Starting with the first line and ending with the line that holds "q = MB(); p = P_(1116, 1168, -.4);", repeat the material exactly.

○ ○ ○ ○

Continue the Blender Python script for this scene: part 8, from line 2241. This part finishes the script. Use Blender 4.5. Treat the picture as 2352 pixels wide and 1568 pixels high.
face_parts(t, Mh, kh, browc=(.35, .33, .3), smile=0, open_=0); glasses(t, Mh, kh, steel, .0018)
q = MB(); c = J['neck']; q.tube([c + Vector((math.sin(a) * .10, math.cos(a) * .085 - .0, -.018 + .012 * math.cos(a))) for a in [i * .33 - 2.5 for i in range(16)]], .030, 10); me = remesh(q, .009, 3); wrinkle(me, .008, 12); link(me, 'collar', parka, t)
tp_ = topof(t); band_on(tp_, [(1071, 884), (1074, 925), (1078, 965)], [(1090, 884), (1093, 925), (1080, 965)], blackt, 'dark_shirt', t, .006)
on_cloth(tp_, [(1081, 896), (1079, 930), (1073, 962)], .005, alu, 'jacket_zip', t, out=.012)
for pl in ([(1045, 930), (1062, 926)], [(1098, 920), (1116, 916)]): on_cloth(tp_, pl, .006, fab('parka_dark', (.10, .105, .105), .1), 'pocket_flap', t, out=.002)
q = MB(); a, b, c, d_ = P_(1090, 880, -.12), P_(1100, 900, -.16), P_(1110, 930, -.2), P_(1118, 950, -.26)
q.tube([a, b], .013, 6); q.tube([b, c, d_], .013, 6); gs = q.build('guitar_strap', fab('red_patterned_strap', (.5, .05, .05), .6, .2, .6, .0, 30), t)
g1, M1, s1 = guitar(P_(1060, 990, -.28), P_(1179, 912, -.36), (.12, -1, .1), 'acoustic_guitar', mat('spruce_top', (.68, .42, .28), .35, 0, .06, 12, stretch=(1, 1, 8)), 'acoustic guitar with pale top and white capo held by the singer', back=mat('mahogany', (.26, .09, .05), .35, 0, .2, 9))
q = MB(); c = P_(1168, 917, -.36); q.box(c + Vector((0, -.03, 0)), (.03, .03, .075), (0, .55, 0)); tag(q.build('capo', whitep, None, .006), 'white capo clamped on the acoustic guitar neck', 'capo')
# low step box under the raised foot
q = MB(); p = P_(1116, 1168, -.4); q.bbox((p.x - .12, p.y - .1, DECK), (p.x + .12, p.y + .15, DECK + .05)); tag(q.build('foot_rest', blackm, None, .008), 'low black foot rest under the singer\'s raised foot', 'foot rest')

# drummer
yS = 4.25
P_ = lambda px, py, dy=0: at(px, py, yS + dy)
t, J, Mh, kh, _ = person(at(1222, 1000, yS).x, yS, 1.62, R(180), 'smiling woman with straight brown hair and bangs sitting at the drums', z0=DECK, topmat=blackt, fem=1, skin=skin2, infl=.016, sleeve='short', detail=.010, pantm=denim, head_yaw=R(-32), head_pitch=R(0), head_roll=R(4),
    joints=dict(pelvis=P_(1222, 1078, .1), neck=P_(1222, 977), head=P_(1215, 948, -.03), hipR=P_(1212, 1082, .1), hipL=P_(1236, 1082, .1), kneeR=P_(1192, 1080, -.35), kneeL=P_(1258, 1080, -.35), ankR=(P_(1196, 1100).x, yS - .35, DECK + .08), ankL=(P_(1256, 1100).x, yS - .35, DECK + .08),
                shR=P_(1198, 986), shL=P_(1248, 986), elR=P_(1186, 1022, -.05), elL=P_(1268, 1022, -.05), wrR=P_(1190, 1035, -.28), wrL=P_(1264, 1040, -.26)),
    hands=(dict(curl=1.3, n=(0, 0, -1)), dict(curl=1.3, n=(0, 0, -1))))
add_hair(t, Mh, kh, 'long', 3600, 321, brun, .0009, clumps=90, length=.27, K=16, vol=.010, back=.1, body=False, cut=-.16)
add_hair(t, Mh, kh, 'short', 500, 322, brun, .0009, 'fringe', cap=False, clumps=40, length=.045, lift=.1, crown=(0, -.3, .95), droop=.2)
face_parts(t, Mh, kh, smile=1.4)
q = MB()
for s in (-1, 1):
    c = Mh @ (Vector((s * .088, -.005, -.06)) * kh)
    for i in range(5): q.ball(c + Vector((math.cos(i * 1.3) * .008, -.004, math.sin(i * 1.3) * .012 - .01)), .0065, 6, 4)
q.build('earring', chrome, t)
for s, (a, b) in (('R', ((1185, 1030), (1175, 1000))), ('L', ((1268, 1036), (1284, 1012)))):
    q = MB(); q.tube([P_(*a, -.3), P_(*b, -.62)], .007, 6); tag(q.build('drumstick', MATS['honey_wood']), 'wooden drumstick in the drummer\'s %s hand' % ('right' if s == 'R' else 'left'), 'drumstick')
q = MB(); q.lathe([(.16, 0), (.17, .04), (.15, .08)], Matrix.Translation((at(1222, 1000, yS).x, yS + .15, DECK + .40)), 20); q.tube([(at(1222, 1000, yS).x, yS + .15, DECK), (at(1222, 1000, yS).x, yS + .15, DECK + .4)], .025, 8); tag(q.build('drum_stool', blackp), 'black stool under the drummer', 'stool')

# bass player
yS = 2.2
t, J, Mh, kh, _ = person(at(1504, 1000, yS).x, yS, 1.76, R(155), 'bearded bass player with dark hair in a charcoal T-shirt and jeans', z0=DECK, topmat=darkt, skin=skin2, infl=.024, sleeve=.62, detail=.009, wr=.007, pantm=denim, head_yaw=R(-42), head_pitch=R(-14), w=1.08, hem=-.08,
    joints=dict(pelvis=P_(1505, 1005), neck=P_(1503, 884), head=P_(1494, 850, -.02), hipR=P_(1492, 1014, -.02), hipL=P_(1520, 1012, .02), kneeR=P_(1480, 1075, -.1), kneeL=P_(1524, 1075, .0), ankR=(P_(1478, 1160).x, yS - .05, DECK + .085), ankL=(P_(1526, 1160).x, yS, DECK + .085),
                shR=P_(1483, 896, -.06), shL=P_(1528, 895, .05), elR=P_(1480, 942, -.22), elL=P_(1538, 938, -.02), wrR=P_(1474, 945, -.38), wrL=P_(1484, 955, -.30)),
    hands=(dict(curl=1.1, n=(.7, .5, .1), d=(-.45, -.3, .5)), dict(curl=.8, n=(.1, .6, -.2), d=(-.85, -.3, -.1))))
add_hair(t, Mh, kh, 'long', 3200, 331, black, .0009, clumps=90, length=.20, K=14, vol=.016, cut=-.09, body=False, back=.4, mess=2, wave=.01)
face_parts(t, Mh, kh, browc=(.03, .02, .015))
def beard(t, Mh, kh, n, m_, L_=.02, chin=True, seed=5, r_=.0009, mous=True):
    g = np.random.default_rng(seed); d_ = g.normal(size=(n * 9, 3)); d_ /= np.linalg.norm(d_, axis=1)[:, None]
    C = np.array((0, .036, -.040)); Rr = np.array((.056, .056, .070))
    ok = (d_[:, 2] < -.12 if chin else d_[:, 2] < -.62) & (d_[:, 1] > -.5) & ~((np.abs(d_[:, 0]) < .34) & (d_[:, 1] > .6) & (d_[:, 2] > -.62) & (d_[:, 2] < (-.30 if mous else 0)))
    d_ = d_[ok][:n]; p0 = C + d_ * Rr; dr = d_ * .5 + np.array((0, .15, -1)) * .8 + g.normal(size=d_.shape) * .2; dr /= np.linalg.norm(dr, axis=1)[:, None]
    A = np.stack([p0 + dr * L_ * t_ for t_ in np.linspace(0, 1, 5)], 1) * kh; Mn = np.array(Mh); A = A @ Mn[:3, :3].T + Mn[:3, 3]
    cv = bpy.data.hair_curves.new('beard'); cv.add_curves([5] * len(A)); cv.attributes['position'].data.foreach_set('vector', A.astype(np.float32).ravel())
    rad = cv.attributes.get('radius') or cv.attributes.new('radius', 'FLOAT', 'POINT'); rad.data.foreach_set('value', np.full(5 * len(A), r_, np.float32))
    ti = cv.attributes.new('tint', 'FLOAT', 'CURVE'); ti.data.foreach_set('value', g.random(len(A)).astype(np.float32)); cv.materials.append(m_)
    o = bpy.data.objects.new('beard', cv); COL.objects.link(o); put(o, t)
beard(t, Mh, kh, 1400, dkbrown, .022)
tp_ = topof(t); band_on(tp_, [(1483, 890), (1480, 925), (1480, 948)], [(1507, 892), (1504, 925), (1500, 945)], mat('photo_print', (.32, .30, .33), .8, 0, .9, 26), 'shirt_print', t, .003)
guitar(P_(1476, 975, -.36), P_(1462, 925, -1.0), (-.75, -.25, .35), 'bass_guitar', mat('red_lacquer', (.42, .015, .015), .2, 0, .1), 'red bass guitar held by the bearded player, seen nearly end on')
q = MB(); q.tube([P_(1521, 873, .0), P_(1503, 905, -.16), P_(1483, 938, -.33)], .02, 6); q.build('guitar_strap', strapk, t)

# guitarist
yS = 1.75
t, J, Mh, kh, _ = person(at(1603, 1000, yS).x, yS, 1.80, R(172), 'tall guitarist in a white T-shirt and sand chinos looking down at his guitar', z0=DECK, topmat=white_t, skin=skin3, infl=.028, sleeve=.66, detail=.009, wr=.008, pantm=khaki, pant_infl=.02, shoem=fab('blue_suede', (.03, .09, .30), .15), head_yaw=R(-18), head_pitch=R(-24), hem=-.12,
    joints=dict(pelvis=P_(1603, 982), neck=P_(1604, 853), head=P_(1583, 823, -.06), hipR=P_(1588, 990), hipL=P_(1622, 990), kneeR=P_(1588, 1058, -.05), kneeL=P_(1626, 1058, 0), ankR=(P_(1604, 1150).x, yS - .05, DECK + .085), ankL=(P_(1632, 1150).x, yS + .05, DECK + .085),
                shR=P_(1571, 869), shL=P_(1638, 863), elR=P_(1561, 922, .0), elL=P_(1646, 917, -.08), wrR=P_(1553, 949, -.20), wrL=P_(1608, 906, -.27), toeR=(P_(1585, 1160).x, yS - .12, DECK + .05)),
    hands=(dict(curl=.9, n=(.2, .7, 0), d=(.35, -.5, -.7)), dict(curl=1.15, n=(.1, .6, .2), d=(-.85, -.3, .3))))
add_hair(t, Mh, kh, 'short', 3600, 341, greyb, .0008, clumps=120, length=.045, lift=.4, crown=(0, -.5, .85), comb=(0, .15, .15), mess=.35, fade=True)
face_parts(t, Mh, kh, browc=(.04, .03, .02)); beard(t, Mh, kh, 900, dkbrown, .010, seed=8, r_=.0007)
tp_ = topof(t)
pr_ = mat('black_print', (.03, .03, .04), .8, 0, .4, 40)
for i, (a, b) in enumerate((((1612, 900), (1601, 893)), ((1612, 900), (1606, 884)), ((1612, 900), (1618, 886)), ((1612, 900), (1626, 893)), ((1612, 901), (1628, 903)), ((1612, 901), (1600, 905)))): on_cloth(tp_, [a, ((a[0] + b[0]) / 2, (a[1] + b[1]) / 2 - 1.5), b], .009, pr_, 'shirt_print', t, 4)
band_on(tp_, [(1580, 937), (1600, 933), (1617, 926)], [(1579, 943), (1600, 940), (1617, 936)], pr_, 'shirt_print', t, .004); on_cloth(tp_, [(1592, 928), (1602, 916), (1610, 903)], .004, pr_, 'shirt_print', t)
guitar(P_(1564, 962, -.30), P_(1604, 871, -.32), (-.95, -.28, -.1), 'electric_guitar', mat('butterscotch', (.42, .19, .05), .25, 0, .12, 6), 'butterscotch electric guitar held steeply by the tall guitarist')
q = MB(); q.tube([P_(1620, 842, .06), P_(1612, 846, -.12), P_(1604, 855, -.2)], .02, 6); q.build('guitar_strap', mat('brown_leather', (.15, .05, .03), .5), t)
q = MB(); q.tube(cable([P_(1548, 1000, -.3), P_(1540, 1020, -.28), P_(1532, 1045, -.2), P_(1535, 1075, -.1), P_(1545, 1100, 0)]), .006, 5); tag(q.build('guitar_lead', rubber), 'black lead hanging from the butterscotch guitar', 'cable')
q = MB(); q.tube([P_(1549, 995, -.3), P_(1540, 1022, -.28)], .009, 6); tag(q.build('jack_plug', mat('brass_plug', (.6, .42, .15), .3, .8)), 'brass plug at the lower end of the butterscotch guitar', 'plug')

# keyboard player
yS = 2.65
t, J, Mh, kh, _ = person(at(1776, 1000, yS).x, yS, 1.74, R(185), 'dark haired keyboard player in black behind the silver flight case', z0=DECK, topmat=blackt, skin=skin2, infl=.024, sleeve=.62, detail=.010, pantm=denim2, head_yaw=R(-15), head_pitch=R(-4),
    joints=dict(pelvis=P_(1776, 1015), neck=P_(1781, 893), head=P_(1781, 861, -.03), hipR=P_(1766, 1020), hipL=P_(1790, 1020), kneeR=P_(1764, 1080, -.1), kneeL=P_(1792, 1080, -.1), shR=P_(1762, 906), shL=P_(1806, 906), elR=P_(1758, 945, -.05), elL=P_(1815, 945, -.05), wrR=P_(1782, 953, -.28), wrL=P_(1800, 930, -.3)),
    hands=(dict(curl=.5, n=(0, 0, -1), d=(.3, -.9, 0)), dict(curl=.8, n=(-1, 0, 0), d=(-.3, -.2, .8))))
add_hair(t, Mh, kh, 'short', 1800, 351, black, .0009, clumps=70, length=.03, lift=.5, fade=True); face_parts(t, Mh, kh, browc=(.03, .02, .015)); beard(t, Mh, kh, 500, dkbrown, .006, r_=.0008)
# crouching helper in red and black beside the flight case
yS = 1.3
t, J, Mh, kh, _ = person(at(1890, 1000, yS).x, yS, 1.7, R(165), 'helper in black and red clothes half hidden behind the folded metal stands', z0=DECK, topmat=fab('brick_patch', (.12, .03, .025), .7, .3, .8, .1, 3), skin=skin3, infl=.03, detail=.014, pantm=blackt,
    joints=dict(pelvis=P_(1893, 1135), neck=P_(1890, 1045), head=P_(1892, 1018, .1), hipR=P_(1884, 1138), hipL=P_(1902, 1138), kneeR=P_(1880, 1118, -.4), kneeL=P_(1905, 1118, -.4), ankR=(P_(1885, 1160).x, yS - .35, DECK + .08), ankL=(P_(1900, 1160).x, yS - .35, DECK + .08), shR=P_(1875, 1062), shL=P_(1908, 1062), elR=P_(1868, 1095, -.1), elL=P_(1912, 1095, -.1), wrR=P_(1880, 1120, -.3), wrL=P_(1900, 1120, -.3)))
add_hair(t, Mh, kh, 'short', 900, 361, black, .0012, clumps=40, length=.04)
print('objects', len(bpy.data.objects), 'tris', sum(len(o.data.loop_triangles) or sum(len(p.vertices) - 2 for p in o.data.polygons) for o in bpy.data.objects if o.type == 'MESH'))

○ ○ ○ ○

__EXERCISE RESULT__
Continue the Blender Python script for this scene: part 8, from line 2241. This part finishes the script. Use Blender 4.5. Treat the picture as 2352 pixels wide and 1568 pixels high.
face_parts(t, Mh, kh, browc=(.35, .33, .3), smile=0, open_=0); glasses(t, Mh, kh, steel, .0018)
q = MB(); c = J['neck']; q.tube([c + Vector((math.sin(a) * .10, math.cos(a) * .085 - .0, -.018 + .012 * math.cos(a))) for a in [i * .33 - 2.5 for i in range(16)]], .030, 10); me = remesh(q, .009, 3); wrinkle(me, .008, 12); link(me, 'collar', parka, t)
tp_ = topof(t); band_on(tp_, [(1071, 884), (1074, 925), (1078, 965)], [(1090, 884), (1093, 925), (1080, 965)], blackt, 'dark_shirt', t, .006)
on_cloth(tp_, [(1081, 896), (1079, 930), (1073, 962)], .005, alu, 'jacket_zip', t, out=.012)
for pl in ([(1045, 930), (1062, 926)], [(1098, 920), (1116, 916)]): on_cloth(tp_, pl, .006, fab('parka_dark', (.10, .105, .105), .1), 'pocket_flap', t, out=.002)
q = MB(); a, b, c, d_ = P_(1090, 880, -.12), P_(1100, 900, -.16), P_(1110, 930, -.2), P_(1118, 950, -.26)
q.tube([a, b], .013, 6); q.tube([b, c, d_], .013, 6); gs = q.build('guitar_strap', fab('red_patterned_strap', (.5, .05, .05), .6, .2, .6, .0, 30), t)
g1, M1, s1 = guitar(P_(1060, 990, -.28), P_(1179, 912, -.36), (.12, -1, .1), 'acoustic_guitar', mat('spruce_top', (.68, .42, .28), .35, 0, .06, 12, stretch=(1, 1, 8)), 'acoustic guitar with pale top and white capo held by the singer', back=mat('mahogany', (.26, .09, .05), .35, 0, .2, 9))
q = MB(); c = P_(1168, 917, -.36); q.box(c + Vector((0, -.03, 0)), (.03, .03, .075), (0, .55, 0)); tag(q.build('capo', whitep, None, .006), 'white capo clamped on the acoustic guitar neck', 'capo')
# low step box under the raised foot
q = MB(); p = P_(1116, 1168, -.4); q.bbox((p.x - .12, p.y - .1, DECK), (p.x + .12, p.y + .15, DECK + .05)); tag(q.build('foot_rest', blackm, None, .008), 'low black foot rest under the singer\'s raised foot', 'foot rest')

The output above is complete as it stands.